Codependency vs. Support

Several years ago,  I was introduced to the concept of unhealthy vs. healthy codependency by one of my mentors, Stephanie Brown, Ph.D. I learned that that healthy codependency includes support, praise, and altruism. I also learned that healthy codependency aka healthy care-taking  helps one gain independence. Unhealthy codependency occurs when a person is enabling another person’s behaviors and/or addiction. Let me repeat that! Unhealthy codependency occurs when a person is enabling another person’s  behaviors and/or addiction and often creates dependence. For me and many of my clients, this concept begs the question: What is supportive (healthy codependendency, healthy care-taking) verses codependency (enabling )?

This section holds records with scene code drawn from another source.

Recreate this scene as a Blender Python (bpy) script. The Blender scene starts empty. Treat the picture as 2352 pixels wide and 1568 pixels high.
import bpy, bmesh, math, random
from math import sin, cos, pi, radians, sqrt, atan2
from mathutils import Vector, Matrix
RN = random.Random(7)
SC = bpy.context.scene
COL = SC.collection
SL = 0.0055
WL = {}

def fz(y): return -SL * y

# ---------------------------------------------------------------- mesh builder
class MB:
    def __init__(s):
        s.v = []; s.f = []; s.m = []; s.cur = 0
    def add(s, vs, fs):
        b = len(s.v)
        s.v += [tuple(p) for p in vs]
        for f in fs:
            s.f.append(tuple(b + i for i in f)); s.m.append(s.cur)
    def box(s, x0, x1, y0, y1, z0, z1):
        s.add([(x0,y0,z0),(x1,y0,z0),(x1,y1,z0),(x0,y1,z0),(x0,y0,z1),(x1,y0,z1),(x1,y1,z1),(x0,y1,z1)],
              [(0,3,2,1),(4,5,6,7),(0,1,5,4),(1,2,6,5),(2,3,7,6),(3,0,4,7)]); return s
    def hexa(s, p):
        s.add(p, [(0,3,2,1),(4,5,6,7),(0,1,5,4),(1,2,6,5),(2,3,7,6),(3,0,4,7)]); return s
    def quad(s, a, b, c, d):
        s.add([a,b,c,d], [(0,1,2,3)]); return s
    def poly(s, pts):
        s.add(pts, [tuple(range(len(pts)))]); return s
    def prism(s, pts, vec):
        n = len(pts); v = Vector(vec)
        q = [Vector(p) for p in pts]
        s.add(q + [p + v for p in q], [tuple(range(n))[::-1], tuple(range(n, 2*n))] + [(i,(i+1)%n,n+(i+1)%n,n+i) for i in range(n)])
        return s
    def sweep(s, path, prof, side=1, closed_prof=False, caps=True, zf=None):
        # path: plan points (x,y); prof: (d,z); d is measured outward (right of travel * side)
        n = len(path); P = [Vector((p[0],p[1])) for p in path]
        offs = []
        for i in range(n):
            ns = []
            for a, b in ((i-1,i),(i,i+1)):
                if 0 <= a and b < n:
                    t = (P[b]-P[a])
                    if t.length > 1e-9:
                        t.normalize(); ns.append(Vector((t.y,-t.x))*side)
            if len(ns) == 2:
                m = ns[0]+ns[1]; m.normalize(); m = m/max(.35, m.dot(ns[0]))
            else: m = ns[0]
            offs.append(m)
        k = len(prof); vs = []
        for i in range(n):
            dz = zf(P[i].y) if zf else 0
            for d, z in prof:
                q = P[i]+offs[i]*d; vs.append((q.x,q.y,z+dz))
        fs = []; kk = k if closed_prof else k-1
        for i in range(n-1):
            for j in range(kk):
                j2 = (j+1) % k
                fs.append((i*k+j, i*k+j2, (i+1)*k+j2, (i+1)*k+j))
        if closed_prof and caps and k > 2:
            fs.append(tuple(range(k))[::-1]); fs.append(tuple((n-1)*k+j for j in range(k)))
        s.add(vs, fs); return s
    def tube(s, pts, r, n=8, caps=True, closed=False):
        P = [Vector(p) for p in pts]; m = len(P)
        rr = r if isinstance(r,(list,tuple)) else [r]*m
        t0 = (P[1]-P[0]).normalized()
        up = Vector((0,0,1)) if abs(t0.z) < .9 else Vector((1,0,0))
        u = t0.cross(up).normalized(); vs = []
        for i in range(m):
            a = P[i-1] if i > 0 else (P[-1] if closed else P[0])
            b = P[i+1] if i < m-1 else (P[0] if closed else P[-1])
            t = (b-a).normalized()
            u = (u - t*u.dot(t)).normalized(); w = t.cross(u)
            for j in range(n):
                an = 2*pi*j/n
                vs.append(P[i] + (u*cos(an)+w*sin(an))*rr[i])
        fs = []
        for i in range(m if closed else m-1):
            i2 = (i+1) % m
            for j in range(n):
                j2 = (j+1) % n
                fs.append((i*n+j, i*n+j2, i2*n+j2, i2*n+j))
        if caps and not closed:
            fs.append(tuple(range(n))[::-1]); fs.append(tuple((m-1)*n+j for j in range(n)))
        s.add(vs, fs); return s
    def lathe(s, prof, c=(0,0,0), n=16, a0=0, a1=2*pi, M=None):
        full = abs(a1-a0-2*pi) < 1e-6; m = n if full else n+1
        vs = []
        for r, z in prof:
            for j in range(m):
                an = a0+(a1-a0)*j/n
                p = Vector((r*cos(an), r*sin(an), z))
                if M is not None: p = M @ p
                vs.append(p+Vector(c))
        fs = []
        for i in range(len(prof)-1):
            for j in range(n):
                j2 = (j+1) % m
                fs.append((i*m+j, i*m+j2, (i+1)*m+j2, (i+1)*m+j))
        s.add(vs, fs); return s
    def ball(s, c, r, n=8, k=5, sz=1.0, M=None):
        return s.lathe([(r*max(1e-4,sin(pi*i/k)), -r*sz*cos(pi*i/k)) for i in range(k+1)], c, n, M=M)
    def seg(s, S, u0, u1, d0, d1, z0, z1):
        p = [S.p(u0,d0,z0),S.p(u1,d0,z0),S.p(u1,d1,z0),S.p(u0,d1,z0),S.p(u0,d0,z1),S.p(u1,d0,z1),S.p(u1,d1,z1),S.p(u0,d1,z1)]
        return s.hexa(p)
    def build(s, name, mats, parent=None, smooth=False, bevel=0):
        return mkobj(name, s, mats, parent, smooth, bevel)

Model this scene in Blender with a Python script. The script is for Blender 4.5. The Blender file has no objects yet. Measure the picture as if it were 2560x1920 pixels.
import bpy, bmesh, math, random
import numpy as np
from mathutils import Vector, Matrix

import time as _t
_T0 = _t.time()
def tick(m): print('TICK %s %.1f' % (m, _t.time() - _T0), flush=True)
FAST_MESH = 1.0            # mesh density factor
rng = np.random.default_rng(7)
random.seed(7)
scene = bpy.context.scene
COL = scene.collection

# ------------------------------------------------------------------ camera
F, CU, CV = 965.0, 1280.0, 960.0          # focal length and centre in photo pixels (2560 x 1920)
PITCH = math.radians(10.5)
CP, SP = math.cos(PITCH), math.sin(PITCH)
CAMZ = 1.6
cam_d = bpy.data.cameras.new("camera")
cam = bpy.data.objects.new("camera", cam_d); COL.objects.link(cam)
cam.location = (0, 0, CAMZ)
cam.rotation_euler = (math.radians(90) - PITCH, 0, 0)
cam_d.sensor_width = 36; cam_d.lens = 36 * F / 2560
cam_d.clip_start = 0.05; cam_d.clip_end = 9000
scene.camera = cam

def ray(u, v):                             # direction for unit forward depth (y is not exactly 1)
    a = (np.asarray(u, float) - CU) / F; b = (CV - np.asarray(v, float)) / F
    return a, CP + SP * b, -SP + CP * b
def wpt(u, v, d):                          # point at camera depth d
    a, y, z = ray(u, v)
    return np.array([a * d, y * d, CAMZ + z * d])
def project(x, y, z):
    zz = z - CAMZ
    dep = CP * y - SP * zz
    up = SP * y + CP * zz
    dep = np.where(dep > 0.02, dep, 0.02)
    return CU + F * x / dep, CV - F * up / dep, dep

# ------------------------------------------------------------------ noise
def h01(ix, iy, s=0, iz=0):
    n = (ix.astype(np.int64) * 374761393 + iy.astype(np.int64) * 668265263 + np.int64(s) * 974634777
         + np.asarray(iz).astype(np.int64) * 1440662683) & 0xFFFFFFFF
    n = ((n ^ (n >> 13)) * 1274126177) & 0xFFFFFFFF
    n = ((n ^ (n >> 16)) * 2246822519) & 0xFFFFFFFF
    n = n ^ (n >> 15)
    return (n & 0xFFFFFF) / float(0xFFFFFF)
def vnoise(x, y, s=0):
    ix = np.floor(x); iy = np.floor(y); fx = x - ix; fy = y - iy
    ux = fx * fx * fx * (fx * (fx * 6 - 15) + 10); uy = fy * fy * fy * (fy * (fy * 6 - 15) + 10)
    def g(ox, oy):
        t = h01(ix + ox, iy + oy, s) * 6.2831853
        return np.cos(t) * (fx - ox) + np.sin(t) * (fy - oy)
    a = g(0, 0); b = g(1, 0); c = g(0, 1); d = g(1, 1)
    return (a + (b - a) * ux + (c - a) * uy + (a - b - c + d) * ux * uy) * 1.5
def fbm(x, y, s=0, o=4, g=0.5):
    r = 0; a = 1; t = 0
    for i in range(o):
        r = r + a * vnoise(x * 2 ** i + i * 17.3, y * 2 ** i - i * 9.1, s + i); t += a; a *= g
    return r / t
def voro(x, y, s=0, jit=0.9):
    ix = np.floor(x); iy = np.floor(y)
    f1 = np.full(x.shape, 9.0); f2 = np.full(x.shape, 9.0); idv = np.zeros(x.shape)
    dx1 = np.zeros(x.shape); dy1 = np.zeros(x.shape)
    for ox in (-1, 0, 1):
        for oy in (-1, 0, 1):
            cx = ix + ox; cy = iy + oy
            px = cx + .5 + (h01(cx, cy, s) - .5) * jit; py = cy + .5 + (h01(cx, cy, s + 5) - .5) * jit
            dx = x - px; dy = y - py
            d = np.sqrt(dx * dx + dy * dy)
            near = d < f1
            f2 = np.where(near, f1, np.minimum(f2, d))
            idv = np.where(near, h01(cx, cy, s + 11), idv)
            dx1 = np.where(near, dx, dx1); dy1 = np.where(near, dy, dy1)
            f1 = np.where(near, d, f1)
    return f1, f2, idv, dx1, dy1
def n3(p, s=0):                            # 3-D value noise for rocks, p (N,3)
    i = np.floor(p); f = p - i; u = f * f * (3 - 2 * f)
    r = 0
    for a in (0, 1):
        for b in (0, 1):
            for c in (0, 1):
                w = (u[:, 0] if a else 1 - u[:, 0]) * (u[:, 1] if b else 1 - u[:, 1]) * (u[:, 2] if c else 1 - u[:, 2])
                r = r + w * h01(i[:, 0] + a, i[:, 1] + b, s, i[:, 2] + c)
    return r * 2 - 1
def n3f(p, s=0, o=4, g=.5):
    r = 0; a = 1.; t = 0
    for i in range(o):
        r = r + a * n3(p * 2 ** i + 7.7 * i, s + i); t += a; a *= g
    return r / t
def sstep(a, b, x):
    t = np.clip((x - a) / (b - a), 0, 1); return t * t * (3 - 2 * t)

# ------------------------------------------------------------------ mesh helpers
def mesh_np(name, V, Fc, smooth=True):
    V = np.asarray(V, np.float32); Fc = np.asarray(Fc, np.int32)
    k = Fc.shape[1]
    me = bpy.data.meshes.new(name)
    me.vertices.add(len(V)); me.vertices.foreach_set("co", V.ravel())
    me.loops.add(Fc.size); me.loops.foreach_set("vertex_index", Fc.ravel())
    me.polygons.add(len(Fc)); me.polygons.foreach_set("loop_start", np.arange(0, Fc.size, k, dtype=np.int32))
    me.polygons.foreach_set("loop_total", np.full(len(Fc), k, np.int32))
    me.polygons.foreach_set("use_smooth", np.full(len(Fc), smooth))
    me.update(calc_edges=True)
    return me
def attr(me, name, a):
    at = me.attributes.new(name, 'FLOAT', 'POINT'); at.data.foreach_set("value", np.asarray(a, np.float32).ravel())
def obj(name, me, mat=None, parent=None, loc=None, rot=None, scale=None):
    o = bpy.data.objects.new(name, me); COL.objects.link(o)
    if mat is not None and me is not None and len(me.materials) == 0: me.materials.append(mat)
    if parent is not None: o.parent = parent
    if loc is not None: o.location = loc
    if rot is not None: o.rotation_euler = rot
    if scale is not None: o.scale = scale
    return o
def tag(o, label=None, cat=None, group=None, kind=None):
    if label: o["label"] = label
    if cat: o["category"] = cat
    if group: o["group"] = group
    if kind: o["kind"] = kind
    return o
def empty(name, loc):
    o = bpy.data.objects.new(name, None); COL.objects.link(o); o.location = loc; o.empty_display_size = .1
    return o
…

Let me give you some examples based my experiences and interpretations. Which is it when I follow my family around and pick up after them? CODEPENDENT  because they are all physically able to pick up after themselves. What about feeling the need to help my sweet daughter make friends? CODEPENDENT  because she needs to learn on her own. I can ask her if she wants  guidance, it is her choice. How about when my daughter asks for help with her homework and I give it to her? SUPPORTIVE as long as she has tried on her own first and I do not give her the answers. In regards to my teenage stepson, is  it supportive or codependent to allow him to go out on Friday night when he has not done  his “chores”?  CODEPENDENT because it meets my need to be liked, but sends him a confusing message. When my kids are upset and I listen without giving any advice? SUPPORTIVE because they don’t always need to be fixed. When I try to make my husband  be anything other than who he is? CODEPENDENT because this is my own agenda and does not include reciprocation in the relationship. What about when any family member or friend  needs consistent help, guidance, and reassurance from me? SUPPORTIVE!! as long as I am still taking care of myself and I am not helping someone with their unhealthiness, this is support. This is healthy care-taking. We are supposed to be there for the people in our lives. With our children, we just need to continue to show up. With partners, family, and friends; the showing up should be reciprocated.

In regards to addiction, my simple answer to the above question is as follows: if a person is aiding an addicted person  with their addiction, then it is CODEPENDENT. The opposite is true for how to SUPPORT an addict.  One would need to stop unhealthy codependency or enabling behaviors.